Zero Trust strategies need to address OT environments

Industry 4.0
Sheila Zabeu -

November 14, 2022

Many organisations across all sectors are adopting the Zero Trust model to strengthen their network security and increase cyber resilience. However, in the view of the World Economic Forum (WEF), the implementation of the concept of Operational Technology (OT) systems is often overlooked, focusing mainly on Information Technology (IT) environments.

Aiming to contribute to successfully integrated implementations, the WEF recently published a document bringing together the best Zero Trust practices.

The World Economic Forum’s Centre for Cybersecurity defines Zero Trust as a “principles-based model developed within a cybersecurity strategy that enforces a data-centric approach to treat everything as unknown (and untrusted) – whether human or machine – to ensure trusted behaviour.”
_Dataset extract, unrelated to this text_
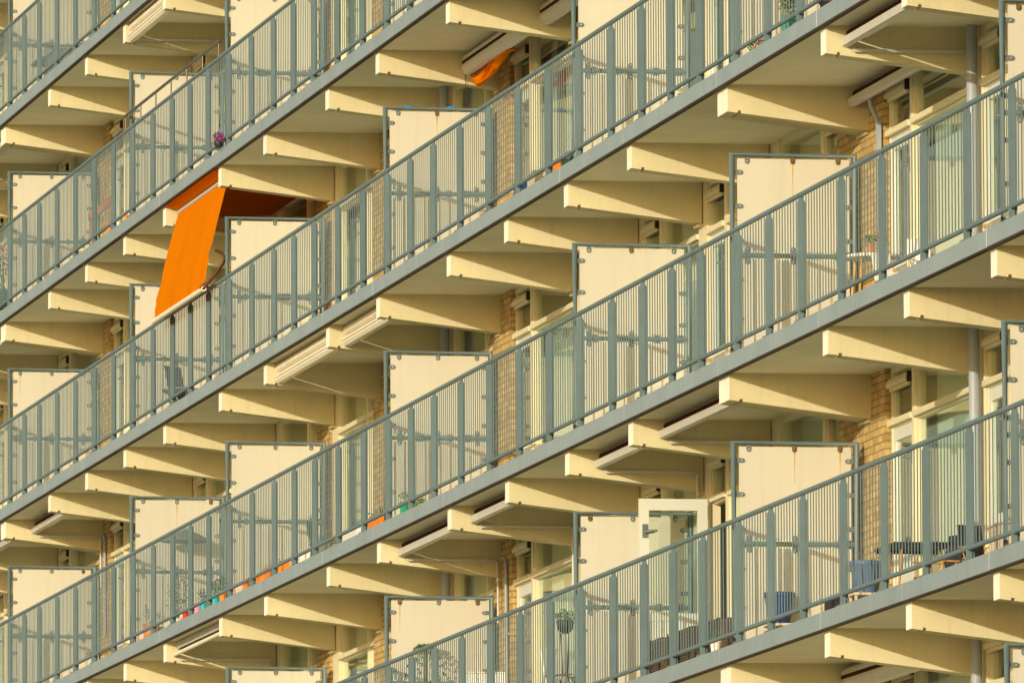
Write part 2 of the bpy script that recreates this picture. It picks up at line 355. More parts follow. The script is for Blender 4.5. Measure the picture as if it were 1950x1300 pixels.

Hype cycle for network security 2021
Source: WEF

While not a new concept, Zero Trust has recently gained more attention as it was a central element of a 2021 US Presidential Executive Order to improve the country’s cybersecurity posture. The order calls for government agencies to implement Zero Trust as part of measures to modernise cybersecurity approaches. Another contributing factor to the increased popularity of Zero Trust is the growing wave of shift to remote working and decentralised virtual environments.

And why is zero trust important for OT environments? According to a Skybox Security survey in 2022, 83% of respondents said they had experienced at least one OT security breach in the past 36 months. Other research shows that the manufacturing sector was the most affected in 2021 – 61% of total cyberattacks on OT environments. The oil and gas industry, the second most targeted sector, accounted for only 11%.

The WEF guide highlights that to deploy Zero Trust models in OT environments successfully, three leading practices need to be considered:

1. Increase the visibility of critical OT assets to ensure better protection: Lack of visibility over thousands of devices connected to OT networks is a significant challenge in cybersecurity. And according to Fortinet, only 13% of organisations have this visibility guaranteed. One of the reasons for the low visibility comes from the fact that OT environments are often widely distributed across various geographies and locations.

In addition, many organisations still maintain manual inventories of OT assets, using simple spreadsheets and making it difficult to present a clear, accurate, complete picture of assets.

It is, therefore, essential to automate inventory management and maintain a centralised, real-time view of OT assets so that vulnerabilities can be identified and mapped and possible consequences and impacts of compromised security can be managed.

2. Segment networks into critical areas: Keeping IT and OT environments secure an unquestionable demand. To avoid lateral movements between these two environments, it is vital to separate your networks.

When properly configured, network segmentation can help deter intrusions and minimise the damage caused by attacks. On the other hand, attackers can open backdoors to navigate through networks if not correctly configured.

To isolate several networks, it is necessary, in short, to have good visibility of the assets within each perimeter, to create network segments; and to count on an access control mechanism based on identities.

3. Implement access control policies and practices: Authenticating all activities should be mandatory, ensuring more granular permissions to make it easier for cybersecurity teams to identify unusual activities. It is necessary to define who will have access to systems and information and under what conditions, using appropriate policies for all moments of the user journey.

The WEF document does warn that barriers must be overcome to ensure an exemplary implementation of Zero Trust models in OT scenarios. One is the perception that security can be an obstacle to running operations. In addition, many legacy systems in the OT space may not support multi-factor authentication schemes or identity and access management. And lack of cybersecurity skills in the workforce of OT environments is another major impediment.